泰三(1922年生)は戦前、帝国大学を出た秀才です。“プーシキンを隠し持ちたる学徒兵を見逃せし中尉の瞳を忘れず”と詠むような本好き青年であり、文字に対するこだわりは終生変わりません。朝日歌壇の投稿者であり愛好家でもあった彼は、”老い父の湯あみ助けてぬるる手にはるかに逝きし母の星ふる”に目を奪われ、作者と、老人ホームに入っても文通を続けます。


衿子は、泰三の初めの妻との間に生まれた子どもであり、泰三は彼女ら二人を捨てて不倫相手と再婚、二人の娘をもうけます。しかしながら再婚相手とはうまくゆかずに死を迎えるのです。しかしながら再婚中、単身赴任先の仙台で女性を愛してしまいます。パーキンソン病で歩くこともままならなくなった泰三が東京から仙台まで出向きますが、ここには二人の深い愛情が表現されています。

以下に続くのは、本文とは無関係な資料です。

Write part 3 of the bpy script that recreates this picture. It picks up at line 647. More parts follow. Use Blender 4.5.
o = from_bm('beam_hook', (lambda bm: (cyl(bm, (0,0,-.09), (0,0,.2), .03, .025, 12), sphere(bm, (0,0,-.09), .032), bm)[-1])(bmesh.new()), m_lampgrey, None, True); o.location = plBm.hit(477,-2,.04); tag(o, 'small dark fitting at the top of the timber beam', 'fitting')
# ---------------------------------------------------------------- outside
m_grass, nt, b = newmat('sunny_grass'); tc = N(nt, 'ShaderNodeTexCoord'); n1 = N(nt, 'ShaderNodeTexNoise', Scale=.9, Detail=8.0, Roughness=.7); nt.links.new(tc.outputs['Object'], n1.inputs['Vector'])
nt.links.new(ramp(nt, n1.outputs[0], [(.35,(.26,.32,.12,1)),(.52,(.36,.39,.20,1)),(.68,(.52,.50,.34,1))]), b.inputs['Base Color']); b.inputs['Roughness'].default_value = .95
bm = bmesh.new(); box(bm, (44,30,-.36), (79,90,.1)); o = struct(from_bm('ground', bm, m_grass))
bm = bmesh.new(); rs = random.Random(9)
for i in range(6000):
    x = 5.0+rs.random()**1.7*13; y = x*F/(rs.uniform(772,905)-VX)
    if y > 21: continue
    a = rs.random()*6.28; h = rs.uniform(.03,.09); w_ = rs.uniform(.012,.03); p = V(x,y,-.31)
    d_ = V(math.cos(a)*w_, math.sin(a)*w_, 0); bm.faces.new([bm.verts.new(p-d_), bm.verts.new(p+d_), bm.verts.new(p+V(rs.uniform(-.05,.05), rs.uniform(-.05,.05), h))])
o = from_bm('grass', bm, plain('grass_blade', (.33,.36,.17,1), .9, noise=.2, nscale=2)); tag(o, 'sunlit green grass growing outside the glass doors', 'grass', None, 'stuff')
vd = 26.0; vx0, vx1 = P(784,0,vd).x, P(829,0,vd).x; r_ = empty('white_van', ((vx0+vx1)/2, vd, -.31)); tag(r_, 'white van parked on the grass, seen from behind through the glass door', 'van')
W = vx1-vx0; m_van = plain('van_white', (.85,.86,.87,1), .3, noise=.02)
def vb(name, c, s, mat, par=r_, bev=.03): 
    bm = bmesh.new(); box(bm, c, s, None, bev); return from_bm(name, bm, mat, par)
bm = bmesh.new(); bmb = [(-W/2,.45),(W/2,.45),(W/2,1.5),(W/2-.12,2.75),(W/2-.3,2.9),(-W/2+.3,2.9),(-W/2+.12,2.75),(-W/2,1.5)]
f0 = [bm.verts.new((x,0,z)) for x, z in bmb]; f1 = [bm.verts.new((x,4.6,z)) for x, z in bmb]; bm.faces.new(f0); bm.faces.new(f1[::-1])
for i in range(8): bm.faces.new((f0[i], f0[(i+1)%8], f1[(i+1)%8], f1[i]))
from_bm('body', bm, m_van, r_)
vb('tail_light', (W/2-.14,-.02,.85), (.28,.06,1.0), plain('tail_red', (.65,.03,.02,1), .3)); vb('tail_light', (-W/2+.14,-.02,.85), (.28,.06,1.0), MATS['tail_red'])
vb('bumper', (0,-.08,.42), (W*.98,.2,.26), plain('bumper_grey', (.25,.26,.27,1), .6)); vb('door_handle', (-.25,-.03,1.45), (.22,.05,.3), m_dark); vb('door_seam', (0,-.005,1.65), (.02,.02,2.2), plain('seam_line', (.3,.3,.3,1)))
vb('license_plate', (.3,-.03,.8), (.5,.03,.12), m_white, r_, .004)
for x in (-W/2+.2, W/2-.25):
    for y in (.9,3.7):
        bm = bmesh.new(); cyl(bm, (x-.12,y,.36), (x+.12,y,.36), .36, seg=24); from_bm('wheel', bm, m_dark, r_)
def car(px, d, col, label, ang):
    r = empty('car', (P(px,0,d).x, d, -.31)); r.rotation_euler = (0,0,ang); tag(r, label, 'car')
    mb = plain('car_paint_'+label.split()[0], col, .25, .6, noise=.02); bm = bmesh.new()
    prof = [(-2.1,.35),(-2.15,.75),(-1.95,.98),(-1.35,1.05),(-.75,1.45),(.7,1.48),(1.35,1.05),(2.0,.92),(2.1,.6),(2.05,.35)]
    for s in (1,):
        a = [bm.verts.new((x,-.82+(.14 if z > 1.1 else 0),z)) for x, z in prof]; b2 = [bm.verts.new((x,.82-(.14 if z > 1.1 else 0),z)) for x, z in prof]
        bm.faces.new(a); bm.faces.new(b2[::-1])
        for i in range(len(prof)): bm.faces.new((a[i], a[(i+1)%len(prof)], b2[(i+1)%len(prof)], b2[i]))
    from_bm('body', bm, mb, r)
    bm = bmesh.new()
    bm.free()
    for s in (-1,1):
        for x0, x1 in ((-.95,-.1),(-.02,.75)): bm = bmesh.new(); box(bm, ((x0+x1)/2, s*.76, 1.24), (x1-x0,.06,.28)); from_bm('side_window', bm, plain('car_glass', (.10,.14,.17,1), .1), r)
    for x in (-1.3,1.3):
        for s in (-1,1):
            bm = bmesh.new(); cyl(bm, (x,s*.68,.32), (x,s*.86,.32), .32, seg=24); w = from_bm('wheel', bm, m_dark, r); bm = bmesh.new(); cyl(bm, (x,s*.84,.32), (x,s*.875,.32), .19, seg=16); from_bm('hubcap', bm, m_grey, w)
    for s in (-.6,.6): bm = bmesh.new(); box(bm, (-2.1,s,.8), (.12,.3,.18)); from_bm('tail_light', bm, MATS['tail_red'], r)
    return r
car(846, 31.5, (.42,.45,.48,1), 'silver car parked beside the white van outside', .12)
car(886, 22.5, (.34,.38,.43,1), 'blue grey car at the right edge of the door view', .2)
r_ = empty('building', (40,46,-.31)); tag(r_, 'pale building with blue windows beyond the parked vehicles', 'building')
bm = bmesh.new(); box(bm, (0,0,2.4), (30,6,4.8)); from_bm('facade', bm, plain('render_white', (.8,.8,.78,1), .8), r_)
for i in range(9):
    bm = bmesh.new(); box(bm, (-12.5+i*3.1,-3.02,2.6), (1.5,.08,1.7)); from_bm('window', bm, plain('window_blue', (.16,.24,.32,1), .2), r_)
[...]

衿子は、大手出版社に勤めています。泰三が彼女らを捨てて、再婚相手のもとに走ったということもあって、老人ホームに入るまでは深く知りませんでした。泰三の遺品を整理していて、泰三の死後に送られてきた手紙を読んで真相を知ります。父が衿子に愛情を寄せていたことが明らかになります。

身体機能が衰えに向かう中で、泰三がこだわり続けるのは、自分の意思を相手に伝えたいということです。ワープロを使って、あるいは手作り文字表を使って、最後にはうなずくことによって、意思を伝えようとします。胃ろう造設から数日後、彼はこの世の人でなくなってしまうのです。